Amador however noted that the country still needs concrete measures to move the process forward and implement the arbitral decision through policies and laws.
“We hope that the President will mention the Maritime Zones Bill as priority legislation in the SONA (State of the Nation Address),” he said.
Batongbacal believes Marcos deserves an even higher rating than seven because “the signals have been good, we hope that this is sustained over the longer period.”
During the dialogue, maritime law experts called on the President to declare the Maritime Zones Bill as a priority in order to push Congress into passing a law that will help the country enforce and implement the 2016 Arbitral Award.
Noting that the present administration is actually doing a good job so far at protecting Philippine interests in WPS, enacting a law clearly defining the country’s territorial waters, exclusive economic zone and continental shelves will give it teeth and basis to act in accordance and consistent with the United Nations Convention on the Law of the Sea.

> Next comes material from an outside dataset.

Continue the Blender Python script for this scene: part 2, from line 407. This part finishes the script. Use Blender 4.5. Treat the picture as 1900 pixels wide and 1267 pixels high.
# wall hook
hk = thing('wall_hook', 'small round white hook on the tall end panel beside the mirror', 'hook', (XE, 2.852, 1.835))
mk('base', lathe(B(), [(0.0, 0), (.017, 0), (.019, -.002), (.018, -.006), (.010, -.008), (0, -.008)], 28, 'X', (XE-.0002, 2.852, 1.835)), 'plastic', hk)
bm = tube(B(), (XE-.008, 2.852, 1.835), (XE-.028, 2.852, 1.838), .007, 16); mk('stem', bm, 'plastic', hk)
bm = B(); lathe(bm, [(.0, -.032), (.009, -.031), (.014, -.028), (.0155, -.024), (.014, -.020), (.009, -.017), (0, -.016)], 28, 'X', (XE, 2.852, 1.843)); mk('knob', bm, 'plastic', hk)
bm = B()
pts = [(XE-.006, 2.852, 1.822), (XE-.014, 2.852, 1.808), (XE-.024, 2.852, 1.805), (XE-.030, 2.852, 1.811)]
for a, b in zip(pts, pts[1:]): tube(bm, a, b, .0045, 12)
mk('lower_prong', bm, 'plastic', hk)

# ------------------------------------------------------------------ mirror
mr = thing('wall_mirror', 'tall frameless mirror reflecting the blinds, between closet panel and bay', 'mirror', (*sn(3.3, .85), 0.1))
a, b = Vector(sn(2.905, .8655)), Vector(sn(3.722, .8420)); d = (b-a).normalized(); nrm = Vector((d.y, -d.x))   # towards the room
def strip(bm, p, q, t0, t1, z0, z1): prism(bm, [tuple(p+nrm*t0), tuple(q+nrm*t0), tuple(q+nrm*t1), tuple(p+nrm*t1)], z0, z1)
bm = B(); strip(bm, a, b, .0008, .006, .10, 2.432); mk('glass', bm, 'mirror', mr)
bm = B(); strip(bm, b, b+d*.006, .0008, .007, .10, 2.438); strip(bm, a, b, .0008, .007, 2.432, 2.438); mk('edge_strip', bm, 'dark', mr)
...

Batongbacal said he hopes Marcos will ask the Senate to act on the maritime measure considering that the House of Representatives has already passed the same.
He said it is “very important to pass this within the year” especially after he declared in 2022 shortly after being elected into office that the Philippines will not yield one square inch of territory to any foreign country.
“If you enable the government to delineate and define the zones in appropriate maps and the corresponding accuracy so that we can have a very good, very clear idea of what it is that we are trying to preserve, what it is we are trying to manage and what it is that we will not be giving up,” he explained.
Batongbacal added that such a law will also guide the country’s military and law enforcement agencies that operate in the sea to clearly identify the geographical extent of the nation’s sovereignty and jurisdiction in the ocean.
“This will naturally enable the more effective monitoring, control, surveillance, management of all of our marine waters and marine resources that will be found therein. By doing so, we would actually be taking a step to implement and enforce the SCS Arbitration Award which we won in 2016,” Batongbacal stressed.
He noted that the arbitral ruling that rejected China’s vast maritime claims in the SCS and the WPS is a declaratory judgment that depends upon the parties themselves to implement.
According to him, passing a maritime zones law may even be a matter of personal significance to the President because it was his father, former president Ferdinand Marcos Sr., who started all of these claims in the 1960s and 1970s.
Meanwhile, the Department of National Defense and the military welcomed on Thursday the appointment of Lt. Gen. Romeo Brawner Jr. as the next Armed Forces of the Philippines chief of staff. Brawner officially assumes the post today.
Secretary Teodoro said President Marcos picked the outgoing commanding general of the Philippine Army out of several candidates.
According to him, the President’s choice was supported by the whole defense establishment.